Clarissa Connelly - World Of Work (2024)
di Stefano Solventi
L’ingresso nel roster Warp coincide con una specie di nuovo esordio per Clarissa Connelly, scozzese di nascita e danese di adozione, un primo album nel 2018 (il mini Tech Duinn) seguito due anni più tardi dall’apprezzato The Voyager. Connelly è polistrumentista, compositrice, produttrice, persino ideatrice di una app (Vandringen) che interagisce a livello sonoro con specifici siti pre-cristiani scandinavi. Insomma, non proprio quella che si dice una persona semplice, anzi. Anche dal punto di vista musicale, sembra impegnata a rendersi inafferrabile accumulando sfaccettature, sia per quanto riguarda i temi attorno a cui girano le sue canzoni (poesia, filosofia contemporanea, grimori medievali, misticismo…), sia per le connotazioni stilistiche. Una complessità d’impatto e in ragione di ciò difficilmente profilabile, perché vibratile e stratificata, al tempo stesso istrionica e spettrale.
World Of Work mette in fila dieci pezzi visionari, nei quali non è facile distinguere la linea di confine tra la tempra arty e il folk bucolico. Ovvero: le radici affondano spesso e volentieri tra gli spiriti inquieti e il senso d’altrove di stampo Vashti Bunyan, ma questo canovaccio appare come processato e ristrutturato da uno sguardo teatrale Kate Bush, mentre tra centro e margini affiora un lirismo sia cerebrale che ventrale al confine tra Fiona Apple e Tori Amos, lasciando oltretutto trapelare tremori celtici rabbiosi non troppo lontani dalla Sinead O’Connor più stregata che stregonesca.
Affrontando senza riguardo temi alti e profondi come desiderio, estasi, ecatombe ambientale, alienazione (cita il Bataille che stigmatizza il lavoro perché ci rende “ignoranti della nostra stessa natura”), perdita dell’innocenza (qui chiama in causa William Blake) e via discorrendo, Connelly riesce a non foderarsi di supponenza o pedanteria, ma anzi appare come la prima beneficiaria di un tuffo nella vertigine della ricerca di senso, della riscoperta di un sé autentico e profondo in un tempo che codifica il sé sul guscio di un ego sempre più ingegneristico.

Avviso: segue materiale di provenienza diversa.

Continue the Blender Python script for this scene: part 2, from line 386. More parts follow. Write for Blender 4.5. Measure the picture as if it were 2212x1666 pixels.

In altre parole, azzecca alcune canzoni davvero memorabili, su tutte a mio avviso l’ardimentosa Life of The Forbidden, la tremante Wee Rosebud e Into This, Called Loneliness col suo impeto elusivo e sofisticato. Ma è l’album nel suo insieme a costituire un “luogo” espressivo ben definito, caratterizzato e coinvolgente. Una alterità. Un’anomalia in grado forse di scuotere convenzioni e convinzioni dall’interno. Con la maliosa, strisciante assertività di certi misteri.